Jude is unable to conceive of the possibility that Willem might understand the way he feels. This seems likely to persist so long as he remains unwilling to discuss with Willem those parts of his history that still remain a secret between them, and it is perfectly in keeping with Jude’s psychology: he feels underserving of anything good that he has because he feels permanently damaged by that which he has suffered; he considers himself to be the root cause of all his life’s pain, and fears that if he doesn’t work tirelessly to keep the truth of himself at bay he is destined to ruin anything good that remains in his life. It is this manner of thinking that leads to Jude harbouring the deeply sad belief that ‘[i]f he truly loved Willem, he knew, he would leave him’ (p.488).

For Willem’s part, at the best of times, he more correctly conceives of their relationship as ‘an extension of their friendship’ (p.476). This evolution seems absolutely natural as Yanagihara draws it, but it’s also integral to the nature of their bond: the heart of their togetherness is not the sexual element, or dependency, or shared interests, or anything other than what has kept them so close for so long: friendship. That is what truly makes the relationship unique in Jude’s experience, but it’s not a distinction he allows himself to place any faith in.

  • This particularly verbose description caught my eye this week, particularly as it had me reaching for the dictionary for the first time since ‘uxorious’: ‘taciturn and casually vituperative’ (p.428)

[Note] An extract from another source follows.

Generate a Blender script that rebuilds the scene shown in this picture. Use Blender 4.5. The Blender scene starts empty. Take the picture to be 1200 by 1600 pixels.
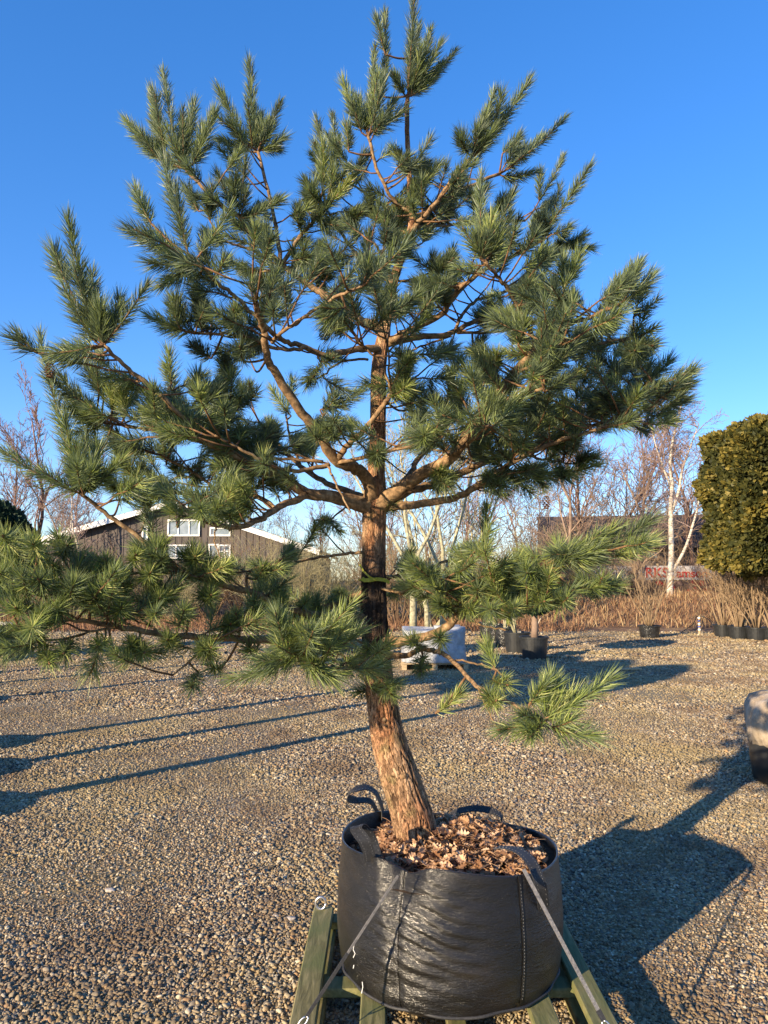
import bpy, math, random
import numpy as np
from mathutils import Vector, noise
R = math.radians
scene = bpy.context.scene
COL = scene.collection
# ------------------------------------------------------------------ camera, light, exposure
CAM_H = 1.69; PITCH = R(5.1); F = 1180.0
cam_d = bpy.data.cameras.new("camera"); cam = bpy.data.objects.new("camera", cam_d); COL.objects.link(cam)
cam.location = (0, 0, CAM_H); cam.rotation_euler = (math.pi/2 + PITCH, 0, 0)
cam_d.sensor_fit = 'VERTICAL'; cam_d.sensor_height = 36; cam_d.lens = 36*F/1600
cam_d.clip_start = 0.05; cam_d.clip_end = 3000
scene.camera = cam
SUN_EL = R(15.0)
SX, SY = -0.69, -0.724                                    # ground direction towards the sun
w = bpy.data.worlds.new("World"); scene.world = w; w.use_nodes = True
nt = w.node_tree; nt.nodes.clear()
sky = nt.nodes.new('ShaderNodeTexSky'); sky.sky_type = 'NISHITA'; sky.sun_disc = False
sky.sun_elevation = SUN_EL; sky.sun_rotation = math.atan2(SX, SY)
sky.air_density = 1.0; sky.dust_density = 0.1; sky.ozone_density = 3.0; sky.altitude = 100
hs = nt.nodes.new('ShaderNodeHueSaturation'); hs.inputs['Saturation'].default_value = 1.42; hs.inputs['Hue'].default_value = 0.505
gm = nt.nodes.new('ShaderNodeGamma'); gm.inputs[1].default_value = .76
bg = nt.nodes.new('ShaderNodeBackground'); bg.inputs[1].default_value = 0.15
wo = nt.nodes.new('ShaderNodeOutputWorld')
nt.links.new(sky.outputs[0], gm.inputs[0]); nt.links.new(gm.outputs[0], hs.inputs['Color']); tn = nt.nodes.new('ShaderNodeMix'); tn.data_type = 'RGBA'; tn.blend_type = 'MULTIPLY'; tn.inputs[0].default_value = 1; tn.inputs[7].default_value = (.98, 1.02, 1.26, 1)
nt.links.new(hs.outputs[0], tn.inputs[6]); nt.links.new(tn.outputs[2], bg.inputs[0]); nt.links.new(bg.outputs[0], wo.inputs[0])
sl = bpy.data.lights.new("sun", 'SUN'); so = bpy.data.objects.new("sun", sl); COL.objects.link(so)
sl.energy = 5.0; sl.angle = R(0.5); sl.color = (1.0, 0.80, 0.54)
sd = Vector((SX*math.cos(SUN_EL), SY*math.cos(SUN_EL), math.sin(SUN_EL)))
so.rotation_euler = sd.to_track_quat('Z', 'Y').to_euler()
vs = scene.view_settings; vs.view_transform = 'Standard'; vs.look = 'None'; vs.gamma = 1; vs.exposure = 1.12
vs.use_curve_mapping = False
scene.render.engine = 'CYCLES'
cy = scene.cycles; cy.max_bounces = 6; cy.transparent_max_bounces = 8

# ------------------------------------------------------------------ helpers
def P(px, py, Y):
    """world point at depth Y on the line of sight of a point measured in the photograph"""
    xc = (px-600)/F; yc = (800-py)/F
    t = Y/(math.cos(PITCH) - yc*math.sin(PITCH))
    return np.array([xc*t, Y, CAM_H + t*(math.sin(PITCH) + yc*math.cos(PITCH))])
def G(px, py, z=0.0):
    """ground point seen at px,py"""
    xc = (px-600)/F; yc = (800-py)/F
    dz = math.sin(PITCH) + yc*math.cos(PITCH); t = (z-CAM_H)/dz
    return np.array([xc*t, t*(math.cos(PITCH)-yc*math.sin(PITCH)), z])

def newmat(name, rough=0.8, spec=0.3):
    m = bpy.data.materials.new(name); m.use_nodes = True
    b = m.node_tree.nodes['Principled BSDF']; b.inputs['Roughness'].default_value = rough
    b.inputs['Specular IOR Level'].default_value = spec
    return m, m.node_tree, b
def node(t, typ, **kw):
    n = t.nodes.new(typ)
    for k, v in kw.items():
        if k in n.inputs.keys(): n.inputs[k].default_value = v
        else: setattr(n, k, v)
    return n
def ramp(t, fac, stops, interp='LINEAR'):
    n = t.nodes.new('ShaderNodeValToRGB'); e = n.color_ramp.elements; n.color_ramp.interpolation = interp
    while len(e) > 1: e.remove(e[-1])
    e[0].position = stops[0][0]; e[0].color = (*stops[0][1], 1)
    for p, c in stops[1:]:
        k = e.new(p); k.color = (*c, 1)
    t.links.new(fac, n.inputs[0]); return n.outputs[0]
def bump(t, b, height, strength=0.5, dist=0.01, prev=None):
    n = t.nodes.new('ShaderNodeBump'); n.inputs['Strength'].default_value = strength; n.inputs['Distance'].default_value = dist
    t.links.new(height, n.inputs['Height'])
    if prev is not None: t.links.new(prev, n.inputs['Normal'])
    t.links.new(n.outputs[0], b.inputs['Normal']); return n.outputs[0]
def coords(t, scale=(1,1,1), kind='Object'):
    c = t.nodes.new('ShaderNodeTexCoord'); m = t.nodes.new('ShaderNodeMapping'); m.inputs['Scale'].default_value = scale
    t.links.new(c.outputs[kind], m.inputs[0]); return m.outputs[0]
def mix(t, fac, a, b, mode='MIX'):
    n = t.nodes.new('ShaderNodeMix'); n.data_type = 'RGBA'; n.blend_type = mode
    for s, v in ((0, fac), (6, a), (7, b)):
        if isinstance(v, (int, float)): n.inputs[s].default_value = v
        elif isinstance(v, tuple): n.inputs[s].default_value = (*v, 1)
        else: t.links.new(v, n.inputs[s])
    return n.outputs[2]
def noisemat(name, stops, scale=5, rough=0.8, stretch=(1,1,1), bstr=0.4, bdist=0.01, detail=6, spec=0.3, kind='Object'):
    m, t, b = newmat(name, rough, spec)
    n = node(t, 'ShaderNodeTexNoise', Scale=scale, Detail=detail, Roughness=0.65)
    t.links.new(coords(t, stretch, kind), n.inputs['Vector'])
    t.links.new(ramp(t, n.outputs[0], stops), b.inputs['Base Color'])
    if bstr: bump(t, b, n.outputs[0], bstr, bdist)
    return m
def tintmat(name, stops, rough=0.5, spec=0.4, trans=0.0):
    """colour from the per-vertex 'tint' value (natural leaf to leaf variation)"""
    m, t, b = newmat(name, rough, spec)
    a = node(t, 'ShaderNodeAttribute', attribute_name='tint')
    c = ramp(t, a.outputs['Fac'], stops); t.links.new(c, b.inputs['Base Color'])
    if trans:
        tr = t.nodes.new('ShaderNodeBsdfTranslucent'); t.links.new(c, tr.inputs[0])
        ms = t.nodes.new('ShaderNodeMixShader'); ms.inputs[0].default_value = trans
        o = t.nodes['Material Output']
        t.links.new(b.outputs[0], ms.inputs[1]); t.links.new(tr.outputs[0], ms.inputs[2]); t.links.new(ms.outputs[0], o.inputs[0])
    return m

class MB:
    def __init__(s): s.v = []; s.f = []; s.t = []
    def add(s, vs, fs, tint=0.5):
        o = len(s.v); s.v.extend([tuple(p) for p in vs]); s.f.extend([tuple(i+o for i in f) for f in fs]); s.t.extend([tint]*len(vs))
    def box(s, c, d, rz=0.0, taper=1.0, rot=None, bev=0.0):
        hx, hy, hz = d[0]/2, d[1]/2, d[2]/2; ca, sa = math.cos(rz), math.sin(rz)
        b = min(bev, hx*.45, hy*.45, hz*.45)
        if b <= 0:
            q = [(x*hx, y*hy, z*hz) for z in (-1,1) for x, y in ((-1,-1),(1,-1),(1,1),(-1,1))]
            fs = [(0,3,2,1),(4,5,6,7),(0,1,5,4),(1,2,6,5),(2,3,7,6),(3,0,4,7)]
        else:
            q = []
            for z, k in ((-hz, b), (-hz+b, 0), (hz-b, 0), (hz, b)):
                for x, y in ((-1,-1),(1,-1),(1,1),(-1,1)):
                    q.append((x*(hx-k), y*(hy-b if not k else hy-k), z)); 
            q2 = []
            for z, k in ((-hz, b), (-hz+b, 0), (hz-b, 0), (hz, b)):
                X, Y_ = hx-k, hy-k; bb = b
                for x, y in ((-X+bb,-Y_),(X-bb,-Y_),(X,-Y_+bb),(X,Y_-bb),(X-bb,Y_),(-X+bb,Y_),(-X,Y_-bb),(-X,-Y_+bb)): q2.append((x, y, z))
            q = q2; fs = [tuple(range(7,-1,-1)), tuple(range(24,32))]
            for r_ in range(3):
                for k in range(8): a = r_*8+k; c2 = r_*8+(k+1)%8; fs.append((a, c2, c2+8, a+8))
        out = []
        for x, y, z in q:
            if z > 0: x *= taper; y *= taper
            p = Vector((x, y, z))
            if rot is not None: p = rot @ p
            out.append((c[0]+p.x*ca-p.y*sa, c[1]+p.x*sa+p.y*ca, c[2]+p.z))
        s.add(out, fs)
    def beam(s, a, b, wx, wz, bev=0.0):
        a = Vector(a); b = Vector(b); d = b-a
        q = d.to_track_quat('X', 'Z'); s.box((a+b)/2, (d.length, wx, wz), 0, rot=q.to_matrix(), bev=bev)
    def tube(s, pts, rad, n=6, cap=True, tint=0.5):
        pts = [Vector(p) for p in pts]; m = len(pts); vs = []; fs = []
        t = (pts[1]-pts[0]).normalized()
        u = t.orthogonal().normalized()
        for i, p in enumerate(pts):
            tt = (pts[min(i+1, m-1)]-pts[max(i-1, 0)])
            if tt.length > 1e-9: t = tt.normalized()
            u = (u - t*u.dot(t));
            u = u.normalized() if u.length > 1e-6 else t.orthogonal().normalized()
            v = t.cross(u); r = rad[i] if hasattr(rad, '__len__') else rad
            for k in range(n):
                a = 2*math.pi*k/n; vs.append(p + (u*math.cos(a)+v*math.sin(a))*r)
        for i in range(m-1):
            for k in range(n):
                a = i*n+k; b = i*n+(k+1)%n; fs.append((a, b, b+n, a+n))
        if cap and n > 3: fs.append(tuple(range(n-1, -1, -1))); fs.append(tuple(range((m-1)*n, m*n)))
        s.add(vs, fs, tint)
    def lathe(s, c, prof, n=48, fn=None):
        vs = []; fs = []
        for r, z in prof:
            for k in range(n):
                a = 2*math.pi*k/n; rr, zz = (r, z) if fn is None else fn(r, z, a)
                vs.append((c[0]+rr*math.cos(a), c[1]+rr*math.sin(a), c[2]+zz))
        for i in range(len(prof)-1):
            for k in range(n):
                a = i*n+k; b = i*n+(k+1)%n; fs.append((a, b, b+n, a+n))
        fs.append(tuple(range(n-1, -1, -1))); fs.append(tuple(range((len(prof)-1)*n, len(prof)*n)))
        s.add(vs, fs)
    def ribbon(s, pts, width, side, th=0.003):
        """webbing strap along pts; side = vector(s) across it"""
        pts = [Vector(p) for p in pts]; m = len(pts); vs = []; fs = []
        for i, p in enumerate(pts):
            t = (pts[min(i+1, m-1)]-pts[max(i-1, 0)]).normalized()
            sv = Vector(side[i] if isinstance(side[0], (tuple, list, Vector)) else side); sv = (sv-t*sv.dot(t)).normalized()
            nn = t.cross(sv); 
            for a, b in ((-1,-1),(1,-1),(1,1),(-1,1)): vs.append(p+sv*a*width/2+nn*b*th/2)
        for i in range(m-1):
            for k in range(4): a = i*4+k; b = i*4+(k+1)%4; fs.append((a, b, b+4, a+4))
        fs.append((3,2,1,0)); fs.append(tuple(range((m-1)*4, m*4))); s.add(vs, fs)
    def build(s, name, m, parent=None, smooth=False, loc=None):
        me = bpy.data.meshes.new(name); 
        v = s.v
        if loc is not None: v = [(a-loc[0], b-loc[1], c-loc[2]) for a, b, c in v]
        me.from_pydata(v, [], s.f); me.materials.append(m)
        at = me.attributes.new('tint', 'FLOAT', 'POINT'); at.data.foreach_set('value', s.t)
        if smooth: me.polygons.foreach_set('use_smooth', [True]*len(me.polygons))
        me.update()
        o = bpy.data.objects.new(name, me); COL.objects.link(o)
        if parent: o.parent = parent
        if loc is not None and parent is None: o.location = loc
        return o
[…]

  • There were a few good comments on last week’s post from Melanie and Helene, which you should check out. (Thanks both.)

  • This week the Bailey’s Book Prize 2016 was awarded to ‘a superbly original, compassionate novel that delivers insights into the very darkest of lives through humour and skilful storytelling’… but that wasn’t A Little Life (which was also on the shortlist) but Lisa McInerney’s The Glorious Heresies. I’m taking that as a recommendation. Has anyone amongst us read it?